**DIRECTION**
Repeat verbatim the lines from the one containing "What Blender Python" to the one containing "COL = S.collection", ends included, minus any pictures.

**Dataset excerpt**
.....

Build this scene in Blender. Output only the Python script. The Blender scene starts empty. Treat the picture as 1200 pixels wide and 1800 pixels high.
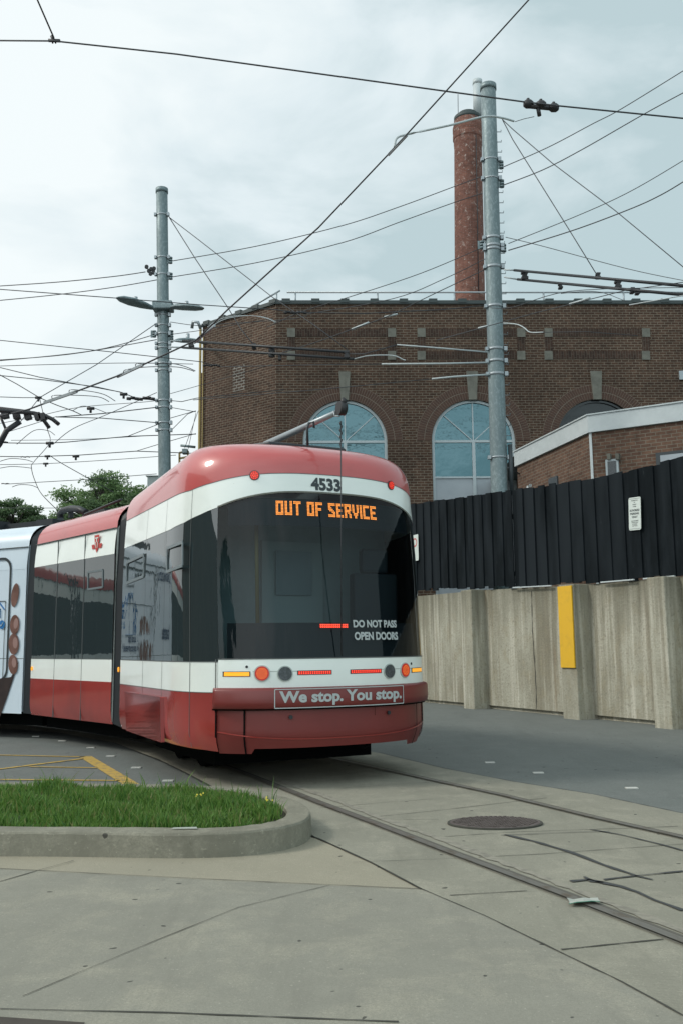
import bpy, math, random
import numpy as np
from mathutils import Vector, Matrix
random.seed(7); RNG = np.random.default_rng(7)
sc = bpy.context.scene
COL = sc.collection

# ------------------------------------------------------------------ camera
F_PX = 1648.4; PITCH = math.radians(8.139); ROLL = math.radians(.6005); EYE = 1.2269
cam_d = bpy.data.cameras.new('camera'); cam = bpy.data.objects.new('camera', cam_d); COL.objects.link(cam)
cam.location = (0, 0, EYE)
cam.rotation_mode = 'QUATERNION'
cam.matrix_world = Matrix.Translation((0, 0, EYE)) @ Matrix.Rotation(math.pi/2 + PITCH, 4, 'X') @ Matrix.Rotation(-ROLL, 4, 'Z')
cam_d.sensor_fit = 'VERTICAL'; cam_d.sensor_height = 36; cam_d.lens = 36*F_PX/1800
cam_d.clip_start = .05; cam_d.clip_end = 2000
sc.camera = cam

# ------------------------------------------------------------------ world and sun
SUN_EL = math.radians(40); SUN_AZ = math.radians(-98)      # azimuth measured from +Y towards +X
w = bpy.data.worlds.new('World'); sc.world = w; w.use_nodes = True
nt = w.node_tree; nt.nodes.clear()
def N(t, typ, **kw):
    n = t.nodes.new(typ)
    for k, v in kw.items():
        if k in n.inputs.keys(): n.inputs[k].default_value = v
        else: setattr(n, k, v)
    return n
out = N(nt, 'ShaderNodeOutputWorld'); bg = N(nt, 'ShaderNodeBackground')
sky = N(nt, 'ShaderNodeTexSky'); sky.sky_type = 'NISHITA'; sky.sun_disc = False
sky.sun_elevation = SUN_EL; sky.sun_rotation = SUN_AZ; sky.air_density = 1.5; sky.dust_density = 4
tc = N(nt, 'ShaderNodeTexCoord')
sep = N(nt, 'ShaderNodeSeparateXYZ'); nt.links.new(tc.outputs['Generated'], sep.inputs[0])
mp = N(nt, 'ShaderNodeMapping'); mp.inputs['Scale'].default_value = (1.0, 1.0, 2.2); mp.inputs['Location'].default_value = (.35, .2, .1)
nt.links.new(tc.outputs['Generated'], mp.inputs[0])
n1 = N(nt, 'ShaderNodeTexNoise', Scale=3.2, Detail=8.0, Roughness=.52, Distortion=.35)
nt.links.new(mp.outputs[0], n1.inputs['Vector'])
# the cloud is thinner and brighter towards the sun side on the left
gr_x = N(nt, 'ShaderNodeMath', operation='MULTIPLY_ADD'); nt.links.new(sep.outputs[0], gr_x.inputs[0]); gr_x.inputs[1].default_value = -.42; gr_x.inputs[2].default_value = .0
gz = N(nt, 'ShaderNodeMath', operation='MULTIPLY_ADD'); nt.links.new(sep.outputs[2], gz.inputs[0]); gz.inputs[1].default_value = -.14; gz.inputs[2].default_value = .08
a1 = N(nt, 'ShaderNodeMath', operation='ADD'); nt.links.new(n1.outputs[0], a1.inputs[0]); nt.links.new(gr_x.outputs[0], a1.inputs[1])
a2 = N(nt, 'ShaderNodeMath', operation='ADD'); nt.links.new(a1.outputs[0], a2.inputs[0]); nt.links.new(gz.outputs[0], a2.inputs[1])
rp = N(nt, 'ShaderNodeValToRGB'); nt.links.new(a2.outputs[0], rp.inputs[0])
rp.color_ramp.elements[0].position = .36; rp.color_ramp.elements[0].color = (.47, .59, .62, 1)
rp.color_ramp.elements[1].position = .66; rp.color_ramp.elements[1].color = (.84, .90, .91, 1)
e = rp.color_ramp.elements.new(.52); e.color = (.70, .79, .82, 1)
sk = N(nt, 'ShaderNodeVectorMath', operation='SCALE'); nt.links.new(sky.outputs[0], sk.inputs[0]); sk.inputs['Scale'].default_value = .10
mx = N(nt, 'ShaderNodeMix', data_type='RGBA'); mx.inputs[0].default_value = .94
nt.links.new(sk.outputs[0], mx.inputs[6]); nt.links.new(rp.outputs[0], mx.inputs[7])
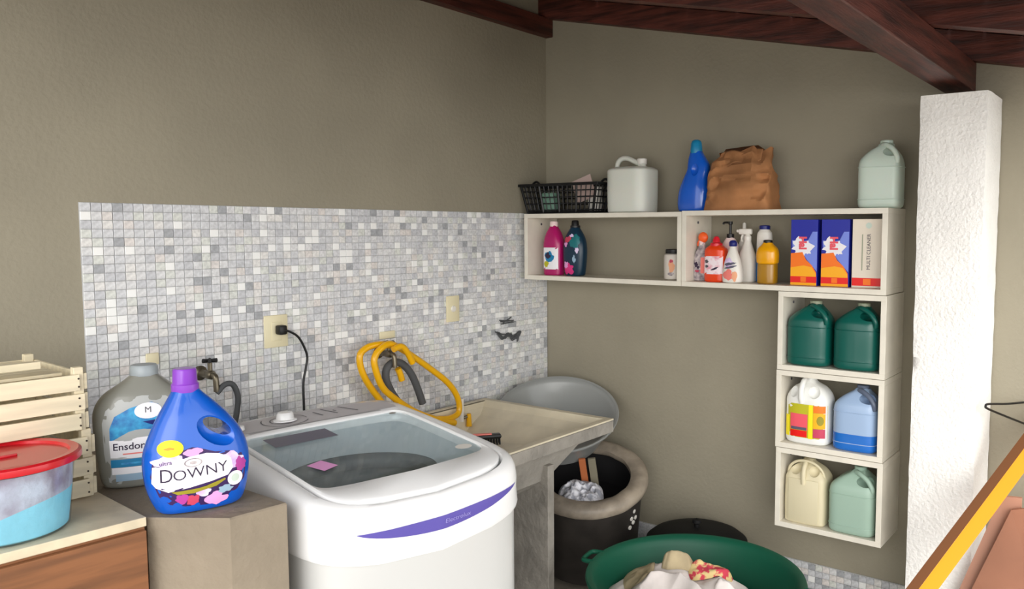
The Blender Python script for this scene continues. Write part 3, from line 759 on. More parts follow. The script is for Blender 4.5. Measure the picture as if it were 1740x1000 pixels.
t = thing('cleaner_bottle', 'tall white bottle, blue in its lower half, with a dark cap', 'bottle', (-.095, -1.312, Z2), -PI / 2)
body([(0, 0, .03, .024), (.005, 0, .034, .028), (.105, 0, .034, .028), (.11, 0, .034, .028)], n=2.4, steps=12).build('lower_body', 'cyan_liquid', t, True)
body([(.108, 0, .034, .028), (.19, 0, .034, .028), (.22, 0, .031, .026), (.232, 0, .022, .02), (.238, 0, .02, .02)], n=2.4, steps=14).build('upper_body', 'white_plastic', t, True)
MB().lathe([(.024, 0), (.024, .014), (.02, .018), (.003, .019)], 20, (0, 0, .235)).build('cap', 'navy', t, True)

t = thing('oil_bottle', 'amber yellow bottle with a small black cap', 'bottle', (-.165, -1.358, Z2), -PI / 2)
body([(0, 0, .038, .030), (.004, 0, .042, .034), (.085, 0, .042, .034), (.088, 0, .040, .032)], n=3, steps=12).build('lower_body', 'amber_dark', t, True)
body([(.086, 0, .040, .032), (.092, 0, .046, .036), (.135, 0, .047, .037), (.155, 0, .040, .032), (.17, 0, .024, .022), (.178, 0, .019, .019)], n=2.8, steps=16).build('upper_body', 'amber', t, True)
MB().lathe([(.020, 0), (.020, .012), (.017, .015), (.003, .016)], 20, (0, 0, .174)).build('cap', 'black', t, True)

def soapbox(y, label, white=False, w=.116, rz=-PI / 2, grp=None):
    t = thing('detergent_box', label, 'box', (-.165, y, Z2), rz, grp)
    b = MB().box(-w / 2, w / 2, -.03, .03, 0, .276, .0012).build('carton', 'box_cream' if white else 'box_blue', t)
    bv = bvh_of(b); h = w / 2 - .0015
    if white:
        decal(t, bv, 'red_band', 'box_red', rectp(-h, h, .008, .040))
        decal(t, bv, 'orange_print', 'box_orange', rectp(-.014, .016, .012, .036), .0014)
        lettering(t, bv, 'MULTI CLEANER', .020, .006, .145, 'text_dark', rot=PI / 2, sx=.98)
        decal(t, bv, 'side_text', 'jug_cap_grey', rectp(-.022, -.018, .070, .215), .0012)
        decal(t, bv, 'emblem', 'jug_mint', ell(.004, .250, .012, .012), .0012)
    else:
        decal(t, bv, 'light_sweep', 'box_lightblue', [(h, .225), (h, .06), (.012, .11), (-.02, .16), (-.05, .16), (-.052, .19), (-.02, .185), (.02, .19), (.036, .225)], .0008)
        decal(t, bv, 'white_splash', 'white_print', ell(-.010, .160, .043, .034, wob=.9, seed=3), .0012)
        decal(t, bv, 'white_splash', 'white_print', [(.01, .185), (.048, .166), (.014, .130)], .0014)
        decal(t, bv, 'orange_field', 'box_orange', [(-h, .135), (-h, .01), (h, .01), (h - .002, .055), (.036, .085), (.010, .108), (-.006, .140), (-.03, .137)], .0016)
        decal(t, bv, 'yellow_field', 'box_yellow', [(-h, .075), (-h, .01), (h, .01), (h - .004, .052), (.034, .078), (.0, .084)], .0020)
        decal(t, bv, 'red_band', 'box_red', rectp(-h, h, .012, .038), .0024)
        decal(t, bv, 'white_foot', 'box_yellow', rectp(-h, h, .001, .012), .0024)
        decal(t, bv, 'orange_print', 'box_orange', rectp(-.012, .012, .015, .036), .0030)
        lettering(t, bv, 'Hal', .044, -.006, .178, 'coral', rot=-PI / 2, off=.0030, bold=.0022, sx=.9)
    return t
soapbox(-1.532, 'blue and orange detergent box, the one nearer the amber bottle')
soapbox(-1.664, 'blue and orange detergent box leaning on the white box')
soapbox(-1.795, 'cream white box with a red band at its foot and dark upright lettering', True, w=.122)

# ------------------------------------------------------------------ washing machine
rzm = math.radians(-7.5)
wm = thing('washing_machine', 'white top-loading washing machine with a glass lid and violet front stripe', 'washing machine', (-1.889, -.756, 0), rzm)
wm.scale = (1.065, 1.08, 1)
HX, HYB, HYF = .336, .362, .362
def ztop(y): return crom([(-.42, .918), (-.385, .944), (-.35, .962), (-.31, .977), (-.26, .988), (-.18, .999), (-.10, 1.008), (0, 1.020), (.12, 1.032), (.22, 1.042), (.30, 1.054), (.37, 1.062)], y)[0]
def outline(hx, yb, yf, bow, n=9, N=120):
    out = []
    cy = (yb + yf) / 2; hy = (yb - yf) / 2
    for x, y in srect(hx, hy, n, N, 0, cy):
        if y < cy: y -= bow * (1 - (x / hx) ** 2) * min(1, (cy - y) / hy * 1.1)
        if y > cy: y += bow * .35 * (1 - (x / hx) ** 2) * min(1, (y - cy) / hy * 1.1)
        out.append((x, y))
    return out
def seamz(x, y): return .800 + (.045 * (x / .33) ** 2 if y < -.3 else .045)
# metal cabinet
r = outline(.330, .352, -.345, .035)
MB().loft([[(x, y, .03) for x, y in r], [(x, y, seamz(x, y) - .010) for x, y in r]], False).build('cabinet', 'appliance_metal', wm, True)
ft = [MB().cyl((sx * .27, sy * .28, 0), (sx * .27, sy * .28, .035), .025) for sx in (-1, 1) for sy in (-1, 1)]
for f in ft: f.build('foot', 'black_soft', wm, True)
# plastic top cover: rings from seam up and into the opening
OPX, OYB, OYF = .285, .215, -.305
rings = []
def ring(hx, yb, yf, bow, zf, n): rings.append([(x, y, zf(x, y)) for x, y in outline(hx, yb, yf, bow, n)])
ring(.326, .350, -.340, .034, lambda x, y: seamz(x, y) - .012, 9)
ring(.337, .358, -.350, .038, lambda x, y: seamz(x, y) - .012, 9)
ring(.339, .360, -.352, .040, lambda x, y: seamz(x, y) + .000, 9)
ring(.339, .360, -.352, .042, lambda x, y: max(seamz(x, y) + .002, ztop(y) - .085), 8)
ring(.339, .360, -.354, .044, lambda x, y: ztop(y) - .050, 8)
ring(.335, .356, -.351, .044, lambda x, y: ztop(y) - .022, 8)
ring(.328, .348, -.346, .044, lambda x, y: ztop(y) - .007, 8)
ring(.316, .336, -.338, .043, lambda x, y: ztop(y), 8)
ring(.297, .280, -.333, .042, lambda x, y: ztop(y) + .001, 8)
ring(.289, .222, -.329, .042, lambda x, y: ztop(y) - .002, 10)
ring(.285, .217, -.326, .042, lambda x, y: ztop(y) - .010, 10)
ring(.285, .217, -.326, .042, lambda x, y: ztop(y) - .040, 10)
cover = MB().loft(rings, False).build('top_cover', 'appliance', wm, True, .8)
# inner deck funnelling to the tub
rings = []
N = 120
def deckring(f):
    out = outline(.284, .216, -.325, .042, 10)
    rr = []
    for i, (x, y) in enumerate(out):
        a = 2 * PI * i / N
        cxr, cyr = .228 * math.cos(a), .2 * math.sin(a) - .005
        zz = (ztop(y) - .038) * (1 - f) + .925 * f
        rr.append((x * (1 - f) + cxr * f, y * (1 - f) + cyr * f, zz))
    return rr
for f in (0, .15, .5, .8, 1.0): rings.append(deckring(f ** .9 if f else 0))
MB().loft(rings, False).build('inner_deck', 'deck', wm, True)
MB().lathe([(.205, .925), (.212, .91), (.214, .70), (.214, .45), (.19, .42), (.003, .42)], 64, (0, -.005, 0), False).xf(Matrix.Diagonal((1.12, 1, 1, 1))).build('wash_tub', 'tub', wm, True)
MB().lathe([(.205, .922), (.200, .918), (.190, .905), (.190, .875), (.205, .87)], 64, (0, -.005, 0), False).xf(Matrix.Diagonal((1.12, 1, 1, 1))).build('tub_ring', 'tub_dark', wm, True)
MB().lathe([(.19, .44), (.17, .46), (.06, .47), (.05, .62), (.035, .66), (.003, .665)], 48, (0, -.03, 0), False).build('agitator', 'deck', wm, True)
# lid: white frame with glass
def lidring(hx, yb, yf, bow, dz, n=10): return [(x, y, ztop(y) + dz) for x, y in outline(hx, yb, yf, bow, n)]
fr = MB().loft([lidring(.281, .212, -.322, .042, -.010), lidring(.281, .212, -.322, .042, .002), lidring(.276, .208, -.316, .042, .006),
                lidring(.273, .204, -.250, .020, .004, 14), lidring(.270, .200, -.245, .020, .000, 14), lidring(.270, .200, -.245, .020, -.008, 14)], False)
fr.build('lid_frame', 'appliance', wm, True, .8)
gl = MB(); V = []; nx, ny = 12, 16
for lvl in (0, -.004):
    for j in range(ny + 1):
        for i in range(nx + 1):
            x = -.269 + .538 * i / nx; yb = .199; yf = -.245 - .019 * (1 - (x / .270) ** 2)
            y = yb + (yf - yb) * j / ny; V.append((x, y, ztop(y) + lvl - .001))
K = (nx + 1) * (ny + 1); Fg = []
for j in range(ny):
    for i in range(nx):
        a = j * (nx + 1) + i; Fg.append((a, a + 1, a + nx + 2, a + nx + 1)); Fg.append((K + a, K + a + nx + 1, K + a + nx + 2, K + a + 1))
edge = [i for i in range(nx + 1)] + [j * (nx + 1) + nx for j in range(1, ny + 1)] + [ny * (nx + 1) + i for i in range(nx - 1, -1, -1)] + [j * (nx + 1) for j in range(ny - 1, 0, -1)]
for a, b_ in zip(edge, edge[1:] + edge[:1]): Fg.append((a, b_, K + b_, K + a))
gl.add(V, Fg); gl.build('lid_glass', 'glass', wm, True)
def onlid(x, y, dz=.0012): return (x, y, ztop(y) + dz)
def toppatch(name, m, outl, dz=.0015, zf=None):
    mb = MB(); cx = sum(p[0] for p in outl) / len(outl); cy = sum(p[1] for p in outl) / len(outl); n = len(outl); V = []
    for k in (1, .66, .33):
        V += [(cx + (x - cx) * k, cy + (y - cy) * k, ztop(cy + (y - cy) * k) + dz) for x, y in outl]
    V.append((cx, cy, ztop(cy) + dz)); F_ = []
    for k in range(2):
        for i in range(n): j = (i + 1) % n; F_.append((k * n + i, k * n + j, (k + 1) * n + j, (k + 1) * n + i))
    for i in range(n): F_.append((2 * n + i, 2 * n + (i + 1) % n, 3 * n))
    mb.add(V, F_); return mb.build(name, m, wm, True)
toppatch('lid_sticker', 'sticker_grey', rectp(-.215, -.02, .085, .165), .0008)
toppatch('inner_label', 'pink_flower', [(-.215, -.085), (-.165, -.070), (-.145, -.125), (-.195, -.142)], .0008)
toppatch('lid_label', 'white_plastic', ell(.225, -.195, .028, .018), .0008)
toppatch('hinge_mark', 'tap_metal', ell(.235, .185, .012, .008), .0012)
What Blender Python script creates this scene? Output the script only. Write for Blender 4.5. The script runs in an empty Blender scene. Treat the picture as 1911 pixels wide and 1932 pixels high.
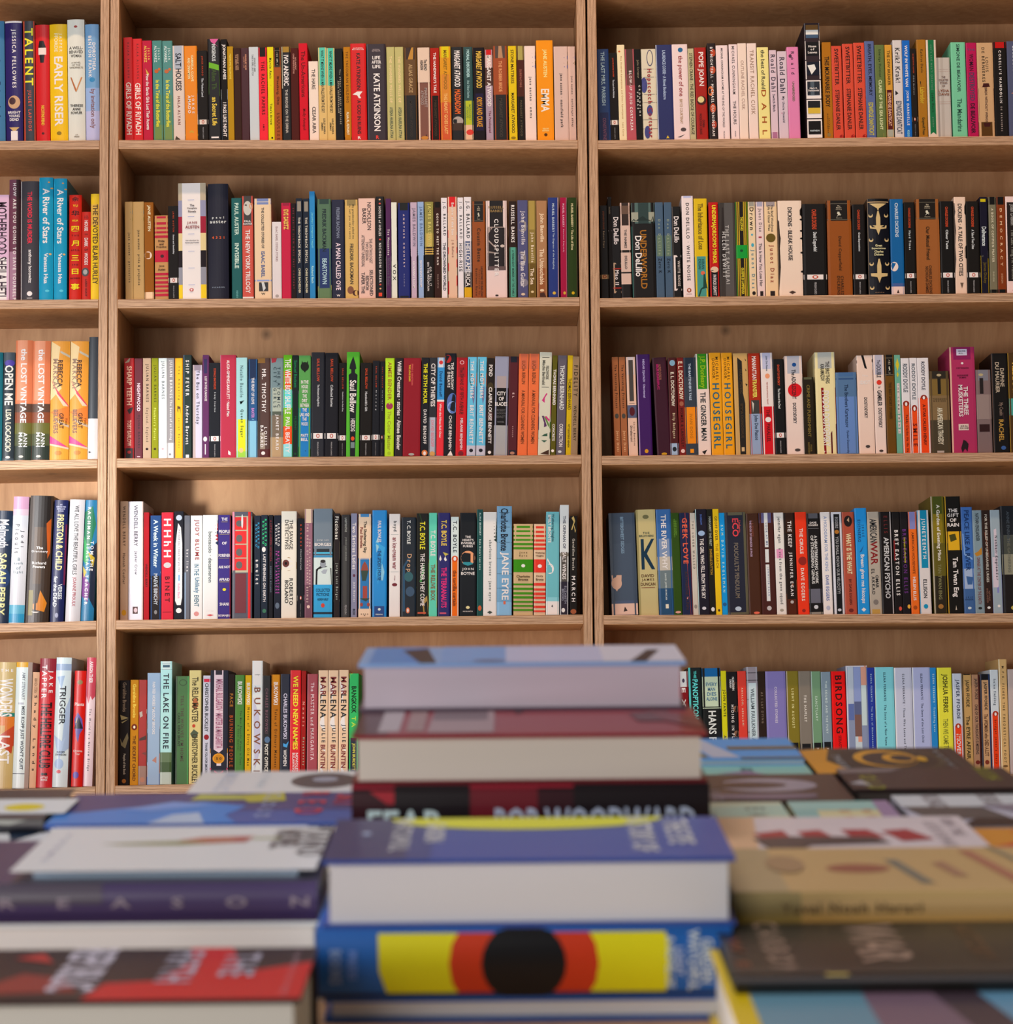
import bpy, math, random, re
from mathutils import Vector, Matrix
random.seed(7)
S = bpy.context.scene
COL = S.collection

# ------------------------------------------------------------------ camera
F = 5000.0                      # focal length in pixels of the 1911 x 1932 frame
PITCH = math.atan(489 / F)
ROLL = 0.0088
CAM_H = 1.05
CAM_D = F / 970.0               # distance from the fronts of the bookcases
fw = Vector((0, math.cos(PITCH), math.sin(PITCH)))
up0 = Vector((0, -math.sin(PITCH), math.cos(PITCH)))
rt0 = Vector((1, 0, 0))
RT = rt0 * math.cos(ROLL) - up0 * math.sin(ROLL)
UP = up0 * math.cos(ROLL) + rt0 * math.sin(ROLL)
CAM = Vector((0, -CAM_D, CAM_H))
cd = bpy.data.cameras.new('camera'); cam = bpy.data.objects.new('camera', cd); COL.objects.link(cam)
cam.matrix_world = Matrix(((RT.x, UP.x, -fw.x, CAM.x), (RT.y, UP.y, -fw.y, CAM.y), (RT.z, UP.z, -fw.z, CAM.z), (0, 0, 0, 1)))
cd.sensor_fit = 'HORIZONTAL'; cd.sensor_width = 36; cd.lens = F * 36 / 1911
cd.clip_start = .05; cd.clip_end = 60
cd.dof.use_dof = True; cd.dof.focus_distance = CAM_D + .03; cd.dof.aperture_fstop = 13
S.camera = cam

# ------------------------------------------------------------------ light
S.view_settings.view_transform = 'Standard'; S.view_settings.look = 'None'
S.view_settings.gamma = 1; S.view_settings.exposure = 0; S.view_settings.use_curve_mapping = False
S.cycles.use_denoising = True
S.cycles.max_bounces = 6; S.cycles.diffuse_bounces = 4
W = bpy.data.worlds.new('world'); S.world = W; W.use_nodes = True
W.node_tree.nodes['Background'].inputs[0].default_value = (.85, .97, 1, 1)
W.node_tree.nodes['Background'].inputs[1].default_value = .05

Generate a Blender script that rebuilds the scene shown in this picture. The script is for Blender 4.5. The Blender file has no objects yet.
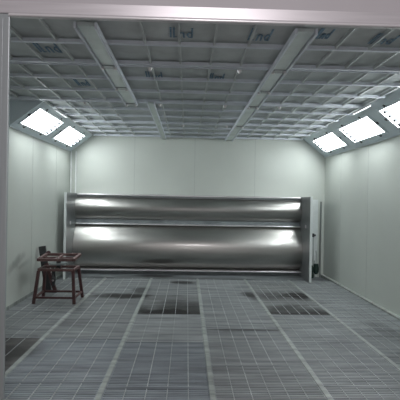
import bpy, bmesh, math, random
from mathutils import Vector, Matrix
random.seed(7)
C = bpy.context.scene.collection
S = bpy.context.scene
PI = math.pi

# ------------------------------------------------------------------ materials
def base_mat(name):
    m = bpy.data.materials.new(name); m.use_nodes = True
    nt = m.node_tree; b = nt.nodes['Principled BSDF']
    return m, nt, b
def N(nt, t, **kw):
    n = nt.nodes.new(t)
    for k, v in kw.items():
        if k in n.inputs.keys(): n.inputs[k].default_value = v
        else: setattr(n, k, v)
    return n
def L(nt, a, b): nt.links.new(a, b)
def ramp(nt, fac, stops):
    r = nt.nodes.new('ShaderNodeValToRGB'); e = r.color_ramp.elements
    e[0].position, e[0].color = stops[0][0], (*stops[0][1], 1)
    e[1].position, e[1].color = stops[1][0], (*stops[1][1], 1)
    for p, c in stops[2:]:
        x = e.new(p); x.color = (*c, 1)
    L(nt, fac, r.inputs[0]); return r.outputs[0]
def mat(name, col, rough=.5, metal=0, var=.08, scale=6, bump=0, bscale=60, stretch=(1,1,1), spec=.5, rvar=0):
    """paint or metal with slight procedural wear"""
    m, nt, b = base_mat(name)
    tc = N(nt, 'ShaderNodeTexCoord'); mp = N(nt, 'ShaderNodeMapping'); mp.inputs['Scale'].default_value = stretch
    L(nt, tc.outputs['Object'], mp.inputs[0])
    n = N(nt, 'ShaderNodeTexNoise', Scale=scale, Detail=4.0); L(nt, mp.outputs[0], n.inputs['Vector'])
    c = ramp(nt, n.outputs[0], [(.3, tuple(x*(1-var) for x in col)), (.7, tuple(min(1, x*(1+var)) for x in col))])
    L(nt, c, b.inputs['Base Color'])
    b.inputs['Metallic'].default_value = metal
    b.inputs['Roughness'].default_value = rough
    b.inputs['Specular IOR Level'].default_value = spec
    if rvar:
        mr = N(nt, 'ShaderNodeMapRange'); mr.inputs[3].default_value = rough-rvar; mr.inputs[4].default_value = rough+rvar
        L(nt, n.outputs[0], mr.inputs[0]); L(nt, mr.outputs[0], b.inputs['Roughness'])
    if bump:
        n2 = N(nt, 'ShaderNodeTexNoise', Scale=bscale, Detail=3.0); L(nt, mp.outputs[0], n2.inputs['Vector'])
        bp = N(nt, 'ShaderNodeBump', Strength=bump, Distance=.01); L(nt, n2.outputs[0], bp.inputs['Height'])
        L(nt, bp.outputs[0], b.inputs['Normal'])
    return m
def emit(name, col, s):
    m, nt, b = base_mat(name)
    b.inputs['Base Color'].default_value = (*col, 1)
    b.inputs['Emission Color'].default_value = (*col, 1); b.inputs['Emission Strength'].default_value = s
    return m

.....

**EXERCISE RESULT**
What Blender Python script creates this scene? Output the script only. Write for Blender 4.5. The script runs in an empty Blender scene. Treat the picture as 1911 pixels wide and 1932 pixels high.
import bpy, math, random, re
from mathutils import Vector, Matrix
random.seed(7)
S = bpy.context.scene
COL = S.collection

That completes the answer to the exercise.